Republican presidential candidate Tim Scott on Monday released what he’s calling his “plan to empower parents.”
The 12-point strategy, which he described as a “parents’ bill of rights,” largely focuses on parental involvement in education. The U.S. senator from South Carolina is vowing, if elected president, to defend parents’ rights to know what their children are learning and reading in school, to allow families to opt their children out of what he called “propaganda that attacks their values and religious liberties,” and to enact nationwide school choice.
What You Need To Know
- Republican presidential candidate Tim Scott on Monday released what he’s calling his “plan to empower parents.”
- The 12-point strategy, which he described as a “parents’ bill of rights,” largely focuses on parental involvement in education
- The U.S. senator from South Carolina is vowing, if elected president, to defend parents’ rights to know what their children are learning and reading in school, to allow families to opt their children out of what he called “propaganda that attacks their values and religious liberties,” and to enact nationwide school choice
- Scott’s plan also aims to protect children online by pushing technology companies to improve their safety features and requiring every mobile app to include a label identifying its country or origin
“Teachers’ unions, Big Tech, and Joe Biden are on a mission to make parents less important,” Scott said. “I have a bold agenda to support and empower parents — from the classroom to the locker room to the smartphone. We must empower parents and give them a choice, so that every child has a chance.”

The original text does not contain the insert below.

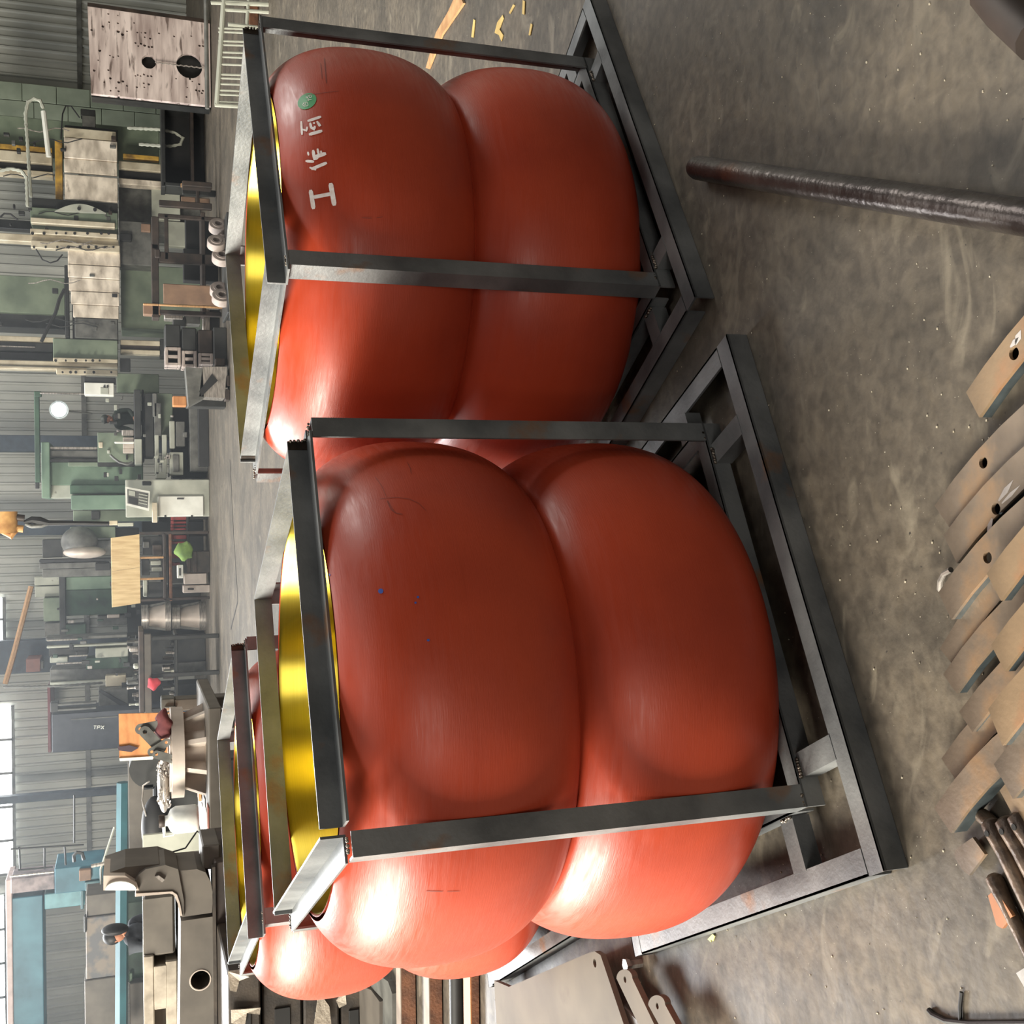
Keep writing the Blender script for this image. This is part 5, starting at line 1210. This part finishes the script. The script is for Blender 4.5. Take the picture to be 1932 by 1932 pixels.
floor_poly('chamfered_plate', [(664, 1852), (700, 1868), (716, 1890), (716, 1990), (660, 1990)], .02, .03, m_castd, 'dark plate with a chamfered corner behind the rusty beams', 'plate')
floor_poly('chamfered_plate', [(704, 1832), (732, 1852), (740, 1875), (740, 1990), (722, 1990), (722, 1885), (700, 1862)], .0, .04, m_grey, 'lighter angled plate edge right beside the farthest rusty beam', 'plate')
m_fplate = mat('dull_floor_plate', (104, 97, 84), (86, 80, 70), .75, 0, 3, rustc=(84, 76, 66), rust=(.62, .75))
floor_poly('base_plate', [(932, 1850), (960, 1862), (1110, 1798), (1122, 1795), (1133, 1802), (1196, 1990), (940, 1990)], .07, .02, m_fplate, 'wide flat steel plate with a round corner hole, left of the nearest crate', 'plate', [(1122, 1817, 8)])
MB().box(-1.9, -1.2, 3.5, 4.2, 0, .068).build('packing', m_dark, [o for o in COL.objects if o.name == 'base_plate'][0]) if False else None
def lug(x, y, w, dx, dy, lb):
    n = 12; pts = []
    for k in range(n + 1):
        a = math.pi * k / n; pts.append((x - w * math.cos(a), y - w * 1.15 * math.sin(a)))
    pts += [(x + w + dx, y + dy), (x - w + dx, y + dy)]
    floor_poly('lug_bar', pts, .07, .02, m_fplate, lb, 'bar', [(x + 1, y + 2, 6)], 'round ended bars beside the wide plate')
lug(1178, 1846, 15, 62, 130, 'round ended steel bar with a hole, next to the wide plate')
lug(1239, 1896, 16, 60, 110, 'round ended steel bar with a hole, farther from the wide plate')
for nm, x0, x1, y0, y1 in (('packing_timber', 960, 1010, 1880, 1990), ('packing_timber', 1130, 1300, 1935, 1975)):
    a, b = G(x0, y0), G(x1, y1)
    solo(MB().box(min(a.x, b.x), max(a.x, b.x), min(a.y, b.y), max(a.y, b.y), 0, .069, .004), nm, m_slab, 'dark packing timber under the ' + ('wide floor plate' if x0 < 1000 else 'round ended bars'), 'timber')
solo(MB().cyl(G(1210, 1817), G(1210, 1817) + Vector((0, 0, .045)), .014, n=6).cyl(G(1210, 1817) + Vector((0, 0, .045)), G(1210, 1817) + Vector((0, 0, .06)), .022, n=6), 'bolt', m_silver, 'single upright hexagon bolt on the floor by the nearest crate', 'bolt')
# ------------------------------------------------------------------ foreground: round bar, bar pile, rods, small plates
a = G(1312, 316, .034); b = G(1932 + 160, 434, .05)
d = (b - a).normalized()
solo(MB().tube([a - d * .004, a, a + d * .02, a.lerp(b, .3), a.lerp(b, .7), b], [.018, .030, .034, .034, .034, .034], 24), 'round_bar', mat('dark_round_bar', (92, 86, 82), (58, 52, 50), .3, .75, 6, (1, 1, 1), bump=.25, bscale=40, rustc=(104, 74, 58), rust=(.62, .75)), 'long dark round steel bar lying on the floor at the lower right', 'bar', smooth=True)
for x, y, zz_ in ((1700, 372, 0),):
    pass
def bar(x, y, x2, y2, w, z, th, mt, lb, hole=None, L_=.7, cut=.0, edge=m_bluesteel, scour=None):
    """flat bar: near end centred at photo point (x, y), running towards (x2, y2); width w"""
    e = G(x, y, z + th); f = G(x2, y2, z + th); d = (f - e).normalized(); n = Vector((-d.y, d.x, 0))
    t = thing('flat_bar', lb, 'bar', (e.x, e.y, z), 0, 'pile of flat steel bars')
    Rc = 1.15; a0 = .09; d0 = d * math.cos(a0) + n * math.sin(a0); n0 = Vector((-d0.y, d0.x, 0)); NS = 9
    def side(off):
        out = []
        for i in range(NS + 1):
            t_ = L_ * i / NS / Rc; c_ = e - n0 * Rc; out.append(c_ + (n0 * math.cos(t_) + d0 * math.sin(t_)) * (Rc + off))
        return out
    A_, B_2 = side(w / 2), side(-w / 2); A_[0] = A_[0] + d0 * cut * 3
    p = A_ + B_2[::-1]
    hs_ = []
    if hole:
        h = G(hole[0], hole[1], z + th); hs_ = [((h.x, h.y), hole[2])]
    fc = holes_plate('bar_face', [(q.x, q.y) for q in p], hs_, z + th - .008, .008, mt, t)
    for line, sg in ((B_2, 1), (A_, -1)):
        mb = MB()
        for i in range(NS):
            u_, v_ = line[i] - Vector((0, 0, .0082)), line[i + 1] - Vector((0, 0, .0082))
            nn = Vector((-(v_ - u_).normalized().y, (v_ - u_).normalized().x, 0)) * .005 * sg; dn = Vector((0, 0, -(th - .0084)))
            mb.add([u_, v_, v_ + dn, u_ + dn, u_ + nn, v_ + nn, v_ + dn + nn, u_ + dn + nn], [(0, 1, 2, 3), (7, 6, 5, 4), (0, 4, 5, 1), (2, 6, 7, 3), (0, 3, 7, 4), (1, 5, 6, 2)])
        mb.build('side_flange', edge, t)
    if scour:
        c_ = G(hole[0], hole[1], z + th); rb_ = random.Random(4); mb = MB()
        for (u0, v0, u1, v1, ww) in scour:
            q0, q1 = G(u0, v0, z + th + .0006), G(u1, v1, z + th + .0006); dd = (q1 - q0).normalized(); m2 = Vector((-dd.y, dd.x, 0)) * ww
            mb.add([q0 - m2 * .3, q0.lerp(q1, .5) - m2, q1, q0.lerp(q1, .5) + m2, q0 + m2 * .3], [(0, 1, 2, 3, 4)])
        mb.build('scoured_patch', m_silver, t)
BARS = [
    (1832, 768, 1920, 652, .062, .00, .030, m_bar2, 'flat bar with one hole, rightmost of the pile and set apart', (1913, 667, .0125), .004),
    (1778, 976, 1890, 840, .066, .00, .034, m_bar, 'flat bar with one hole and a bright blued flange, second from the right', (1855, 873, .0115), .0),
    (1790, 1040, 1905, 905, .066, .012, .034, m_bar, 'flat bar scoured bright round its hole, third from the right', (1879, 960, .0115), .004),
    (1780, 1147, 1880, 1025, .062, .03, .034, m_bar, 'flat bar with one hole and a worn end, fourth from the right', (1863, 1052, .0115), .004),
    (1786, 1240, 1870, 1120, .05, .012, .030, m_bar, 'flat bar with a dark curled stain, fifth from the right', None, .0),
    (1792, 1290, 1885, 1175, .05, .026, .026, m_bar, 'flat bar with rough gas-cut edge, sixth from the right', None, .0),
    (1822, 1362, 1900, 1275, .05, .012, .026, m_bar, 'short flat bar tucked in the middle of the pile', None, .0),
    (1790, 1452, 1885, 1340, .056, .0, .026, m_bar, 'long dull flat bar left of the middle of the pile', None, .0),
    (1778, 1548, 1900, 1400, .062, .012, .040, m_bar, 'thick flat bar reaching farthest left in the pile', None, .0),
    (1872, 1112, 1940, 1030, .058, .075, .024, m_bar2, 'ochre flat bar lying on top at the right of the pile', None, .004),
    (1880, 1246, 1960, 1150, .055, .075, .024, m_bar2, 'ochre flat bar lying on top in the middle of the pile', None, .004),
    (1872, 1380, 1960, 1280, .066, .075, .022, m_bar2, 'broad ochre flat bar with orange corner on top of the pile', None, .008),
    (1890, 1478, 1960, 1400, .070, .055, .022, m_bar, 'broad grey flat bar on top towards the left of the pile', None, .004),
    (1902, 1530, 1985, 1445, .075, .03, .022, m_bar2, 'broad ochre plate at the near left end of the pile', None, .004)]
SC = {3: None, 0: [(1916, 650, 1926, 622, .008), (1906, 655, 1922, 636, .006)], 2: [(1884, 945, 1912, 905, .006), (1890, 950, 1925, 915, .004), (1872, 978, 1862, 1008, .006)]}
for k_, B in enumerate(BARS): bar(*B[:9], hole=B[9], cut=B[10], edge=mat('bright_blued_edge', (150, 164, 168), (80, 92, 96), .3, .7, 12) if k_ == 1 else m_bluesteel, scour=SC.get(k_))
solo(MB().tube([G(1794, 1075, .05), G(1781, 1082, .045), G(1774, 1095, .03), G(1773, 1112, .012)], .006, 8), 'bent_wire_loop', m_silver, 'short bright bent rod sticking out of the bar pile', 'rod', smooth=True)
# bundle of brown rods with rounded ends
for i, (x, y, x2, y2, r_, lb) in enumerate([(1868, 1552, 1935, 1690, .016, 'brown rod with a rounded eye end, leftmost of the bundle'), (1896, 1548, 1960, 1672, .017, 'brown rod, second of the bundle, with a flattened head'), (1918, 1540, 1985, 1660, .016, 'brown rod, third of the bundle, in front of the bars'), (1874, 1655, 1932, 1775, .014, 'brown rod lying lowest, beside the orange plate'), (1852, 1538, 1880, 1560, .013, 'short dark rod stub across the ends of the bundle')]):
    z = .045 if i < 3 else .016
    a, b = G(x, y, z), G(x2, y2, z); d = (b - a).normalized(); L_ = .5 if i < 4 else .06
    t = thing('brown_rod', lb, 'rod', (a.x, a.y, 0), 0, 'bundle of brown rods')
    MB().tube([a - d * .006, a, a + d * .015, a + d * .06, a + d * L_], [r_ * .6, r_ * 1.15, r_ * 1.2, r_, r_], 16).build('rod_body', mat('oily_brown_rod', (122, 104, 88), (66, 54, 46), .38, .4, 22, bump=.3), t, True)
    if i < 3: MB().cyl(a + d * .02 + Vector((0, 0, r_ * 1.0)), a + d * .02 + Vector((0, 0, r_ * 1.25)), .006, n=10).build('rod_dimple', m_dark, t)
floor_poly('orange_plate', [(1864, 1690), (1878, 1677), (1910, 1728), (1891, 1752), (1880, 1746)], .02, .008, mat('orange_brown_plate', (172, 118, 80), (150, 98, 66), .5, .2), 'small orange-brown steel plate beside the brown rods', 'plate')
floor_poly('grey_plate', [(1801, 1604), (1835, 1580), (1858, 1612), (1828, 1652), (1815, 1640), (1801, 1618)], .012, .008, m_bar, 'small grey plate with rounded corners under the rod ends', 'plate')
floor_poly('steel_offcut', [(1917, 1836), (1975, 1800), (1990, 1880), (1932, 1862)], .0, .02, m_silver, 'bright steel offcut at the bottom left corner edge', 'offcut')
solo(MB().tube([G(1752, 1905, .006), G(1760, 1914, .006), G(1785, 1926, .006), G(1830, 1931, .006), G(1990, 1930, .006)], .006, 8), 'floor_cable', m_black, 'thin black cable lying on the floor at the bottom left', 'cable', smooth=True)
solo(MB().tube([G(1812, 1931, .005), G(1811, 1900, .005), G(1814, 1872, .005)], .004, 6), 'floor_cable', m_black, 'short black cable branch on the floor beside the longer cable', 'cable', smooth=True)
solo(MB().tube([G(1872, -20, .03), G(1905, 20, .03), G(1960, 70, .03)], .045, 12), 'dark_pipe', m_brown, 'dark brown pipe lying across the top right corner', 'pipe', smooth=True)
# litter: a split lath, straw flakes, leaf scraps
floor_poly('wood_lath', [(868, -6), (874, 6), (833, 66), (808, 130), (803, 128), (822, 62), (846, 20), (860, -12)], .002, .012, m_wood, 'splintered pale wood lath on the floor behind the right crate', 'lath')
m_straw = mat('yellow_straw', (206, 180, 112), (178, 148, 84), .7)
rb = random.Random(11)
for i, (pl, lb) in enumerate([([(948, 28), (938, 42), (933, 62), (941, 66), (946, 78), (949, 66), (942, 55), (950, 34)], 'curled yellow straw shaving, largest on the floor'), ([(986, 0), (985, 26), (989, 28), (990, 2)], 'thin yellow straw sliver at the top edge'), ([(968, 8), (960, 24), (962, 26), (971, 10)], 'short yellow straw sliver right of the large one'), ([(893, 36), (889, 70), (893, 71), (896, 38)], 'pale straw sliver left of the large curl'), ([(1001, 44), (997, 66), (1000, 67), (1004, 46)], 'faint straw sliver near the right crate post')]):
    floor_poly('straw_shaving', pl, .002, .003, m_straw, lb, 'straw', sub='sliver')
floor_poly('leaf_scrap', [(1335, 1772), (1344, 1762), (1348, 1766), (1345, 1776), (1341, 1772), (1341, 1778)], .002, .003, mat('yellow_green_scrap', (206, 206, 130)), 'small yellow-green scrap on the floor by the nearest crate', 'scrap', sub='scrap')
# light chips scattered over the floor
mb = MB()
for i in range(170):
    x = rb.uniform(1180, 1925); y = rb.uniform(5, 1925); p = G(x, y, .0005); s_ = rb.uniform(.0007, .0022); a = rb.uniform(0, 3)
    mb.box(p.x - s_, p.x + s_, p.y - s_ * rb.uniform(.4, 1.5), p.y + s_, 0, .002)
o = solo(mb, 'floor_chips', mat('pale_chip', (196, 188, 168), (150, 140, 120), .7), 'tiny pale chips scattered over the near floor', 'chips'); o['kind'] = 'stuff'
# recessed slot lines and cover plates in the far floor
for i, (p, q) in enumerate([((434, 868), (441, 1010)), ((441, 1010), (449, 1134)), ((449, 1134), (436, 1186)), ((383, 700), (381, 905))]):
    a, b = G(*p), G(*q); d = (b - a).normalized(); n = Vector((-d.y, d.x, 0)) * .02
    o = MB().prism([a - n, b - n, b + n, a + n], (0, 0, .004)).build('trim_%d' % (i + 1), m_black); o['kind'] = 'structure'

# dusty air hanging in the far bay
o = MB().box(-18.3, 5.0, 14, 30.85, .01, 9.4).build('air_haze', M_AIR); o['kind'] = 'structure'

Scott’s plan calls for transgender student athletes to compete in divisions aligned with their sex at birth and targets critical race theory, although there is little to no evidence the advanced legal theory about institutional racism is being taught at K-12 schools.
"Replace indoctrination with education,” the plan says. “ABC, not C.R.T.”
Scott is also promising to “break the back of the teachers’ unions.” And saying his plan to empower parents begins at adoption, Scott is also vowing to stand “with crisis pregnancy centers and stop the DOJ from turning a blind eye to far-left threats and vandalism.”
He noted there was a fire Monday at a pregnancy center in Spartanburg, South Carolina, which the county sheriff’s office is investigating as an arson case.
Scott’s plan also aims to protect children online by pushing technology companies to improve their safety features and requiring every mobile app to include a label identifying its country or origin.
“Stop Big Tech from stealing kids’ attention spans, China from stealing their privacy, and predators from stealing their future,” the plan says.
Ammar Moussa, spokesman for the Democratic National Committee, attacked Scott’s plan in a written statement Monday.
“Tim Scott has spent his career working to defund public education and gut programs that millions of students across the country rely on, all to divert taxpayer dollars to wealthy private schools,” Moussa said. “Our students, teachers, and parents deserve better than Scott and MAGA Republicans’ extreme agendas that would devastate public education and harm education across the country.”